Debit cards get their name because every time a person uses his/her own, the issuing company/bank debits the account payable for that person. When you put money in the bank, the bank owes you that money. So like the bank calling their cards debit cards instead of credit cards, prepaid gift cards are called debit cards.

Posted by: Confused Shopper at February 17, 2006 12:41 PM

Simple as this.


Debit = The amount you owe is removed from the available balance in the account.

Credit= The amount you owe is added to the amount you will pay the bank someday.


Debit = Requires a PIN, no signature

Credit= Requires a signature, no pin

In type of card, the gift card is debit. In processing, it is a credit.

Still confusing. Still redundant. Still broken.

Posted by: =David at February 18, 2006 03:06 AM

I actually received one of these for an internship. When I read that I also thought it was strange that in all caps it reads debit. Im just glad I read the instructions, I guess thats what theyre for.
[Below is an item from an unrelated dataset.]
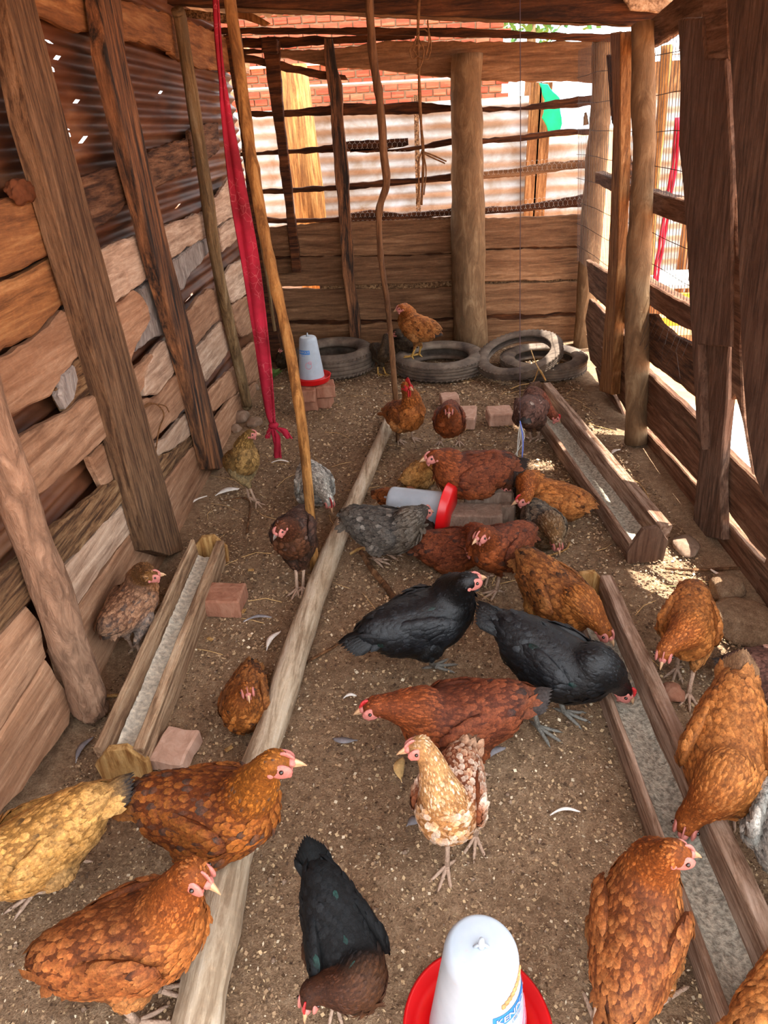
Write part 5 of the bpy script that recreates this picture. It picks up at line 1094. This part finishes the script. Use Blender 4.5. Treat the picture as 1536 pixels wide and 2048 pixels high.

Posted by: eep at February 18, 2006 06:59 PM

>>>I think having to tell the machine whether your card is debit or credit is broken, anyway. That should be part of the information conveyed by the swipe.>>>

I think there are cards that can be used as both.


Posted by: Jonathan at February 19, 2006 04:20 AM

>>>I forgot how much was left on my gift debit card once. The cashier said if I didn't know how much was on it, and I tried to charge over that amount, it would be declined without telling us how much is left. Rather than play a guessing game, I threw it away. Broken.>>>

I have found a few gift cards on the ground lately. I just buy gum with them until they are declined. In future, please leave your gift debit cards on the ground instead of the garbage can so I can use them. Thank you.


Posted by: Jonathan at February 19, 2006 04:24 AM

Part of the rip-off is that most people will make a majority of the purchase price of the card and not use the remainder, or recharge the card (since it was a gift anyway).

A 25-dollar gift card given, only 21 dollars spent, whatcha going to get with the remaining four dollars? In any case, it probably won't be spent entirely/eventually.